The Ins and Outs of the US University System

After living in the US for more than 10 weeks, I would say I have become familiarized with some of the cultural practices and institutions, but there has still been nowhere near enough time to get comfortable with all of them. It would probably have been delusional to expect it otherwise, though. However, there is one major part of my daily life that I really had to get used to, namely the US university system.

Studying Business Administration in Bern primarily consists of attending classes in-person or online, sometimes doing group projects and then writing an exam in the end, which covers all the topics learned in the semester. Therefore, I am used to having a mediocre workload during the semester and a crammed, intensive study period towards the end before the exams take place. The classes themselves are mostly self-serving, the professor teaches his theories and the students take notes. Only brave professors dare to ask questions because they are all too often faced with silence. We Swiss students are not necessarily known for being eager to talk in class.

Having said that, this is not at all what studying in Wyoming looks like. Instead of holding a monologue for 75 minutes, professors want the students to actively engage in class. To force these interactions, in most of my classes the participation counts for at least 20% of the final grade. However, this forced participation sometimes leads to discussions that cover entirely different topics than what the class was supposed to be about. It might or might not be because not everyone takes the time to read the articles that are assigned as a basis for the discussion in class, which then leads to more open discussions. Another difference is the grading itself, and I am not only talking about the letters that resemble the grades here in comparison to Switzerland where the grades are represented as numbers. The composition of the grading is different because all of my final grades consist of at least 4 different assessments. They can be based on submitted homework, assigned case studies, presentations, participation, professional behavior, or classic exams. In my experience so far, this system makes it easier for students to receive a satisfying or excellent final grade, because they are provided several opportunities to make up for not-so-good grades.

After I got introduced into this university system, I dreaded going to my first classes. The prospect of attending classes where I do not know anyone yet and being forced to talk, on top of being a naturally shy person, was intimidating. However, I was not really given any other choice. So, I just tried to make the best out of this situation and prepared very well for all my classes. I soon realized, though, that there was not really any reason to be intimidated. Contrary to my professors at my home university, the professors here do not necessarily aim at hearing a specific correct answer. They are genuinely interested in what you are thinking. There is much less black and white, but rather several shades of grey regarding the correctness of an answer. Despite these positive aspects, the downside of the system is the heavy workload during the whole semester, due to all the preparation. Nevertheless, I do hope that this consistent intensive engagement will work in my favor when studying for the final exams.

Now, the remaining question is, how did I get familiar with this system? I guess it takes a while for everyone to get used to a new situation and new standards in general. For me personally, it helped a lot to be well prepared for my classes.
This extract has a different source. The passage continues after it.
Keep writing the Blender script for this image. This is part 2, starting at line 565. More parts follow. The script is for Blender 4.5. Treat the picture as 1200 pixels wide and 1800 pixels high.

I always have potential comments or solutions regarding the assignments prepared, which makes it easier to actually talk in class because I do not have to think about what I could say. The only challenge that remains is to raise my hand and talk. Additionally, making friends in my classes helped to lower my fear of speaking in public, because they were no longer strangers to me. I would not say that it has suddenly become very easy for me to speak in class, but I am getting used to it more and more. I have also grown to like the possibility of sharing ideas with my classmates and having in-depth conversations about the topics approached in class. I am curious to see how I will feel about the different class structures when I am back in Bern. It is possible that I will miss the lively discussions, even if I had to actively participate in them, too.